## TASK BRIEF
Exactly retype the lines from the top of the data through the line containing "SC.camera = cam", leaving out every picture.

## RAW DATA
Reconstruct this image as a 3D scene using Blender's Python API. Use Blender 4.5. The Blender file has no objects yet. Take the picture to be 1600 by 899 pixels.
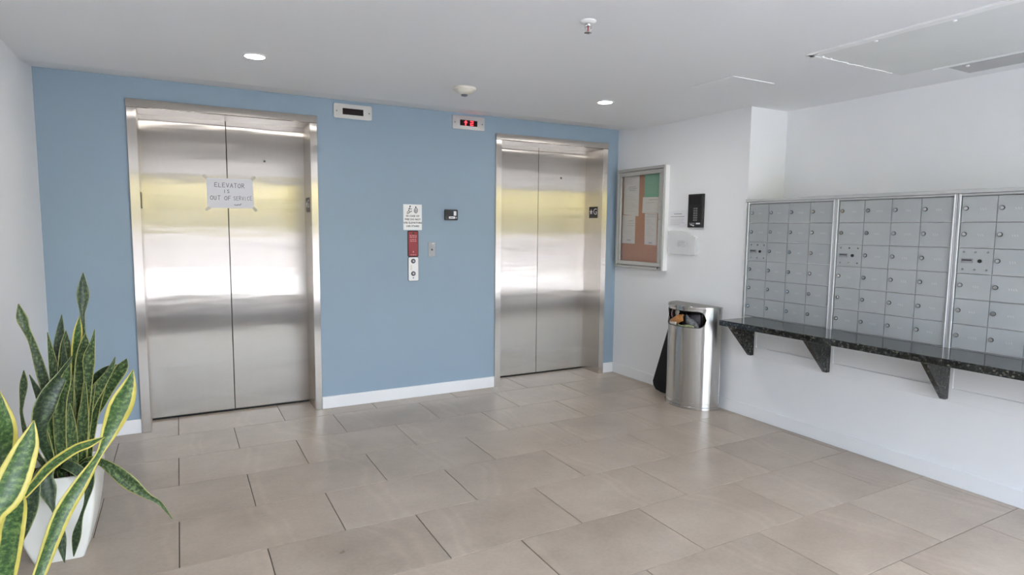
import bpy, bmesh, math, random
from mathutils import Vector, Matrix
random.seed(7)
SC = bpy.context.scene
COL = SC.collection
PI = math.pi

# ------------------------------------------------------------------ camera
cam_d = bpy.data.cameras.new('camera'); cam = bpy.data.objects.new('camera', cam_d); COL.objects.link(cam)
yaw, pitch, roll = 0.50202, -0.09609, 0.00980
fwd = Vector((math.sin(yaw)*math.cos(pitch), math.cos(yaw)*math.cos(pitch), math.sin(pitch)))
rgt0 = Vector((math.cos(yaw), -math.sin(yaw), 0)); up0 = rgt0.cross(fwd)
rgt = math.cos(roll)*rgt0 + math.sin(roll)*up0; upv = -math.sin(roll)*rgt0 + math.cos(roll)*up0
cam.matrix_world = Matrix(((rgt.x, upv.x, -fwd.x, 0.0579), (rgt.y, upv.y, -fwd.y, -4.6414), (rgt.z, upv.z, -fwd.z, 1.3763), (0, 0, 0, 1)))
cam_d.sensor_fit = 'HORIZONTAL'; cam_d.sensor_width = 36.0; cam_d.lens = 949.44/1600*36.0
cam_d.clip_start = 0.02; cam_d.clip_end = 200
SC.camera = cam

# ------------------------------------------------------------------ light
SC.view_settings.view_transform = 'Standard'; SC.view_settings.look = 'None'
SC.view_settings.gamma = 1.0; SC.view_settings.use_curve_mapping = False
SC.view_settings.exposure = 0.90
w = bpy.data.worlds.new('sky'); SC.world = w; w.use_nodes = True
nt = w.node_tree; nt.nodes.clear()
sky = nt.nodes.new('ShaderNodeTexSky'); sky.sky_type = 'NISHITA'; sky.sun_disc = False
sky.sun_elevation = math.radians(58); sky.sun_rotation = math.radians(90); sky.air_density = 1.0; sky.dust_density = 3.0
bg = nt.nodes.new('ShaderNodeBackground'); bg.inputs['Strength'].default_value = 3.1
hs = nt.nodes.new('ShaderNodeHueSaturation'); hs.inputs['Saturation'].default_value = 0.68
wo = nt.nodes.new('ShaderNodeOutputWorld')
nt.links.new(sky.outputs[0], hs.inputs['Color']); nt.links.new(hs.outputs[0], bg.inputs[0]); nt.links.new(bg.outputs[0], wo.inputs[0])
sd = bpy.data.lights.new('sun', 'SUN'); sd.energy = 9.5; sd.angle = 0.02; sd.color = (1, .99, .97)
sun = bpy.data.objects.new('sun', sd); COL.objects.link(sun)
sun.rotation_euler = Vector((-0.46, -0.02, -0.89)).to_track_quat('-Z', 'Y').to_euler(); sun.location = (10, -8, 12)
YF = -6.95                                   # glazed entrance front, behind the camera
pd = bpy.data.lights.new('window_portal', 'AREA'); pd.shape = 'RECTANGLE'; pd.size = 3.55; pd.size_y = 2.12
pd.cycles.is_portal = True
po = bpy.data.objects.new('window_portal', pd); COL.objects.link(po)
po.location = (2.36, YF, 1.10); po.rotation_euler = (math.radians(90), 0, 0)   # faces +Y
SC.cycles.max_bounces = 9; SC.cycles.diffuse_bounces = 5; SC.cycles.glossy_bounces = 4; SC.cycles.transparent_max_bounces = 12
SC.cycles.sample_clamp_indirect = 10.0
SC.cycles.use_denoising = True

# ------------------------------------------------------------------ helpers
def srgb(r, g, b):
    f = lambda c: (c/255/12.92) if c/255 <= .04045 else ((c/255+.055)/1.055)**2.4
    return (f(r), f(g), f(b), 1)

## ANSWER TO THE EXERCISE
Reconstruct this image as a 3D scene using Blender's Python API. Use Blender 4.5. The Blender file has no objects yet. Take the picture to be 1600 by 899 pixels.
import bpy, bmesh, math, random
from mathutils import Vector, Matrix
random.seed(7)
SC = bpy.context.scene
COL = SC.collection
PI = math.pi

# ------------------------------------------------------------------ camera
cam_d = bpy.data.cameras.new('camera'); cam = bpy.data.objects.new('camera', cam_d); COL.objects.link(cam)
yaw, pitch, roll = 0.50202, -0.09609, 0.00980
fwd = Vector((math.sin(yaw)*math.cos(pitch), math.cos(yaw)*math.cos(pitch), math.sin(pitch)))
rgt0 = Vector((math.cos(yaw), -math.sin(yaw), 0)); up0 = rgt0.cross(fwd)
rgt = math.cos(roll)*rgt0 + math.sin(roll)*up0; upv = -math.sin(roll)*rgt0 + math.cos(roll)*up0
cam.matrix_world = Matrix(((rgt.x, upv.x, -fwd.x, 0.0579), (rgt.y, upv.y, -fwd.y, -4.6414), (rgt.z, upv.z, -fwd.z, 1.3763), (0, 0, 0, 1)))
cam_d.sensor_fit = 'HORIZONTAL'; cam_d.sensor_width = 36.0; cam_d.lens = 949.44/1600*36.0
cam_d.clip_start = 0.02; cam_d.clip_end = 200
SC.camera = cam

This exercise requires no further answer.